On the gang's side, the only ones knocked out are Karst, Green Finger, and little Ankle. For the first time, though, Karst manages to clamber upright again before the fight is over—progress! They're getting tougher.
Ankle takes a little longer to recover but when she does, she springs up, grabs a bandit's severed leg in her jaws, and starts bounding excitedly all around the base.
Severed limbs are a bonedog's favourite snack. They love 'em so much that when they get a hold of one, they get the zoomies and run around with it in an act the game refers to as “Playing ‘Limbs’”. It's gruesomely adorable.
Feeling pretty secure in their ability to take on all comers, the gang delays building those turrets for a bit, prioritizing a couple other things first. That night, the Black Dragon Ninjas decide to take advantage.

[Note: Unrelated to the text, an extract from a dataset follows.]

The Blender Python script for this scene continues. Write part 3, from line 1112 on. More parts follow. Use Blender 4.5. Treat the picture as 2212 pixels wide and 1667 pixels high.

It's been a while but the gang has encountered these ninja once before. They beat up one of the ninja leaders, a woman named Dimak, and took her stuff. The rest of the ninja then beat them up in return, the gang patched up Dimak's wounds after the fight, and it seemed like everyone was willing to let bygones be bygones. Apparently that is not the case.
Black Dragon Genin 1: The lady wants decent loot and that's what we're gonna get her...
Black Dragon Genin 1: This shithole better have a decent load.
Black Dragon Genin 2: Shithole? What shining hole do you think YOU just crawled out of?
Black Dragon Genin 3: Kahaha! No shit. Looks pretty decent to me, maybe we should move in...
Black Dragon Genin 2: Nah. Once a shit holer, always a shit holer. I ain't made for luxury.
Black Dragon Genin 1: Are we gonna stand here yakkin', or are we gonna see what's inside?
Black Dragon Genin 1: Alright... Go!
These guys are significantly stronger than the hungry bandits but not strong enough. The only thing they manage to accomplish is making relations between the gang and the Black Dragon Ninjas hostile again, the reputation score taking a hit as the gang defends themselves. Ah well. If they don't want to be friends, that's on them.